An urgent call to Dŵr Cymru Welsh Water to replace the sewage pipe which caused Tenby’s pollution incident this week is being made by town councillors.

This was the second time in just over a year that the rising main - which is the main pipe carrying raw sewage from the town -  has burst.

Dŵr Cymru Welsh Water has since admitted that the pipe is at the end of its life, and has identified it as ‘a high-risk pollution site’.

However, replacement is not due to be completed until 2030.

“It's crucial to recognise that any future bursts from the rising main could have catastrophic effects on our environment and the tourism industry,” said town councillor Duncan Whitehurst, who has chaired a Clean Seas Working Group with Dŵr Cymru, Natural Resources Wales and Pembrokeshire County Council for the last three years.

“As one of Wales’ premier tourist destinations, we must take decisive action before the rising main bursts again."

Cllr Whitehurst added: “Given the gravity of this week’s pollution incident, Tenby Town Council has urgently requested Dŵr Cymru to prioritise the replacement of the rising main.

“We believe that works should commence immediately and a target completion date should be set.”

The rising main is the main pipe carrying raw sewage from the town, pumped to the Wastewater Treatment Works at Gumfreston.

The solid material is removed, then UV-treated, and pumped out to sea via the long sea outfall, which empties into the bay near the Woolhouse Rocks.

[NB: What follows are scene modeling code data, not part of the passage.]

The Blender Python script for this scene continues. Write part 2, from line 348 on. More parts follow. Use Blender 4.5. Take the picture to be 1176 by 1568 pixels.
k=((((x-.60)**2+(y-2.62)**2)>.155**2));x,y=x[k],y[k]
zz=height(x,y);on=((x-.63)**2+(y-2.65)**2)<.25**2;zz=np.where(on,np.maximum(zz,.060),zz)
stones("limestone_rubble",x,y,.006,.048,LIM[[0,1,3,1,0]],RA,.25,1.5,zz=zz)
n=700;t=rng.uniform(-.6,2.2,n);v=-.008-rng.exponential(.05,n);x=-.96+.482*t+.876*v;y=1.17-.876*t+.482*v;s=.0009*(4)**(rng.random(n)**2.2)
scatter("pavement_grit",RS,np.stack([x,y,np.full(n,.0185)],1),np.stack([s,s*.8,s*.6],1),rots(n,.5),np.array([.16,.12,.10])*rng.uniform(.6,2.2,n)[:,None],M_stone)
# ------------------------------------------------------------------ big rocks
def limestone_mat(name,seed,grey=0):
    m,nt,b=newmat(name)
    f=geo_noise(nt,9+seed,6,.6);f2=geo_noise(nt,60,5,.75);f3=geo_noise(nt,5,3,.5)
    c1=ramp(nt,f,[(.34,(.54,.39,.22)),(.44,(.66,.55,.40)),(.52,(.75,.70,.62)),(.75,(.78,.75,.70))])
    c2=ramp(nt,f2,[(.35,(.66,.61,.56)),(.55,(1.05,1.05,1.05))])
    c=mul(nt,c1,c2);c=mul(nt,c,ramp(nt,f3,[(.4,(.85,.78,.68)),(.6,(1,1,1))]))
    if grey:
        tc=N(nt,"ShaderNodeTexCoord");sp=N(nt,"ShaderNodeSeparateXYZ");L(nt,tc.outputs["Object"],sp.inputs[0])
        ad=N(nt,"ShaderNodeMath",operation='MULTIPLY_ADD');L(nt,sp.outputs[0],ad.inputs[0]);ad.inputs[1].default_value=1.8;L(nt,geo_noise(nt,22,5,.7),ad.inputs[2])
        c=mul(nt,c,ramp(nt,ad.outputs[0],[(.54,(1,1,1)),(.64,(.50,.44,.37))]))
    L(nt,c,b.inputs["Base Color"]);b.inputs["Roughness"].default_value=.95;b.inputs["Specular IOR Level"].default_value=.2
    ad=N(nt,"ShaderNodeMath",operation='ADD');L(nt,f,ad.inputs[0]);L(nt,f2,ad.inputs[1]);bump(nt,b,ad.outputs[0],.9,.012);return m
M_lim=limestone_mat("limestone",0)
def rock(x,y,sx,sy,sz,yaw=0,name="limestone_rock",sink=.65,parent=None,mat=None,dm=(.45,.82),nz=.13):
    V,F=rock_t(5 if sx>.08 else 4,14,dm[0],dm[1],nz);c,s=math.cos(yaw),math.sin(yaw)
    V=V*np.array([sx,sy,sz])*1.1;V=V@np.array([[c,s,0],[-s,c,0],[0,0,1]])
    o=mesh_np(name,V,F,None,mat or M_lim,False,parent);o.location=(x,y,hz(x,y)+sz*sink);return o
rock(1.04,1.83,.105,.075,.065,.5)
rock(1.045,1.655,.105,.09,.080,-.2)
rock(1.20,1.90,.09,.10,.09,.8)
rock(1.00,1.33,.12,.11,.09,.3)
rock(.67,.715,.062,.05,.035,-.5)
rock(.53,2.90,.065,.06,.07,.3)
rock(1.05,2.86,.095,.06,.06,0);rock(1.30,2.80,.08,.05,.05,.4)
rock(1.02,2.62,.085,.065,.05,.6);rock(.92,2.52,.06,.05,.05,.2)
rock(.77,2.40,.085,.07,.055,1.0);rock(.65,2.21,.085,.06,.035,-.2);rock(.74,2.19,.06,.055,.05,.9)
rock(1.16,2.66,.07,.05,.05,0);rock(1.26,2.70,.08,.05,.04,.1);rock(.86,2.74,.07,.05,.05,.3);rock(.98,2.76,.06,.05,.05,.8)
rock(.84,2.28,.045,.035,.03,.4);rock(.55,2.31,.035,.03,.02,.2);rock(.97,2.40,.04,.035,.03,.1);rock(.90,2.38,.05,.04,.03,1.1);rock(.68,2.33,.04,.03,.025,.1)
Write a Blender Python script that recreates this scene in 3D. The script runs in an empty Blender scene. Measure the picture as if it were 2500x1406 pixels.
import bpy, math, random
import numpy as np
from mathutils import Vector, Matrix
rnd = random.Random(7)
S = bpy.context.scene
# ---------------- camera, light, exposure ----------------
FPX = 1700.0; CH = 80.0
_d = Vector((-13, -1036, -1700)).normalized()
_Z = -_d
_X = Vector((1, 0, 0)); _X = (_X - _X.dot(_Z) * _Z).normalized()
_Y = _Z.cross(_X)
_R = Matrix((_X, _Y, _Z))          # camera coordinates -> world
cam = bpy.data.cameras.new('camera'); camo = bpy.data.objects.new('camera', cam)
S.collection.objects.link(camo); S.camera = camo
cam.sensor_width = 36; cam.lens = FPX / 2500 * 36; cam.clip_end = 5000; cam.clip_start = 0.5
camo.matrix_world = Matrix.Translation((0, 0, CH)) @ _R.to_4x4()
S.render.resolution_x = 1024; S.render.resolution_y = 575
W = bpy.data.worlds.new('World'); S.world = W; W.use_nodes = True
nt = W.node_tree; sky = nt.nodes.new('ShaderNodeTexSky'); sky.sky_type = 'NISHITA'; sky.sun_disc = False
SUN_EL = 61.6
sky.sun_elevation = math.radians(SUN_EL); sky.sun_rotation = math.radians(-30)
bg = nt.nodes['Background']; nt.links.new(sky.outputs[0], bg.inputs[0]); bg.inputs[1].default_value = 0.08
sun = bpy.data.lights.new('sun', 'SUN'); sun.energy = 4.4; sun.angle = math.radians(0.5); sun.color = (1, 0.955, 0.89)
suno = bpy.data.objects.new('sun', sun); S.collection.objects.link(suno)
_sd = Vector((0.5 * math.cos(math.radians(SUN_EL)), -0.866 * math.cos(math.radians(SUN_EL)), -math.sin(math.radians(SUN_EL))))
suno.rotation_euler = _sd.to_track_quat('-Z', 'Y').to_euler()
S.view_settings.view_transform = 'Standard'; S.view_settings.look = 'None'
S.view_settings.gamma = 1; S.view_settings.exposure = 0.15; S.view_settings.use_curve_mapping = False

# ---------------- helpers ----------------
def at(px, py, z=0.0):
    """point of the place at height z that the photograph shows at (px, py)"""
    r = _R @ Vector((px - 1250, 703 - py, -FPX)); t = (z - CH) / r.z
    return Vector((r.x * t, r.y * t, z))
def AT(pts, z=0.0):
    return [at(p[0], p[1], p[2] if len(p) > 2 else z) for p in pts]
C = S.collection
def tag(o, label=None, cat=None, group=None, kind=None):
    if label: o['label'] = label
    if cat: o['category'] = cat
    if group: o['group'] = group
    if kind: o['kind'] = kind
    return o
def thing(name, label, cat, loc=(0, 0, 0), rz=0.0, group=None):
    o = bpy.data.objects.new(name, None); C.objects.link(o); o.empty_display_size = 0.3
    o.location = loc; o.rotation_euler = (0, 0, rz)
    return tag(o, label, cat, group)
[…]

Cllr Whitehurst added: “On June 5, 2023, a burst was detected on the rising main, spilling raw sewage into the marshland near The Clicketts.

“The sewage drained into the River Ritec, emptying into the sea off South Beach via the Ritec Culvert approximately 300m from the shoreline.

“Any pollution that enters the River Ritec makes it into the sea off South Beach - close to the shore.

“At the Group's last meeting, the rising main was identified as a “high-risk pollution site” by Dŵr Cymru and added to the programme of works.

“We were told that the rising main is made of fibreglass and is end-of-life.

“Provided it is signed off in December, works to replace the rising main will be completed by 2030."

Tenby North county councillor, Michael Williams, said it was ‘scandalous’ that the water company was not delivering necessary improvements.

He commented: “ “We see ever-increasing water bills together with massive salaries paid to the top executives; it’s no surprise that they claim to be 'a non profit company'.

"Given the level of executive remuneration, it’s not surprising that they are non profit making, but where is the infrastructure improvements we deserve?

"A few days after we see the raising of the Blue Flag in Tenby we witness red flags flying on our beaches and notices warning people not to enter the water. Surely we should expect better than this.

"We see the quality of our rivers being being damaged on almost a daily basis, from recent massive overflows of foul water on the Towy in Carmarthen, the overflows of slurry on the Teifi to the Ritec now devoid of fish, and yet we pay ever increasing bills, this together with an almost invisible and toothless monitoring agency in NRW.

"Our water quality now resembles that which we would expect to see in a third world state, many now believe we are already such a state."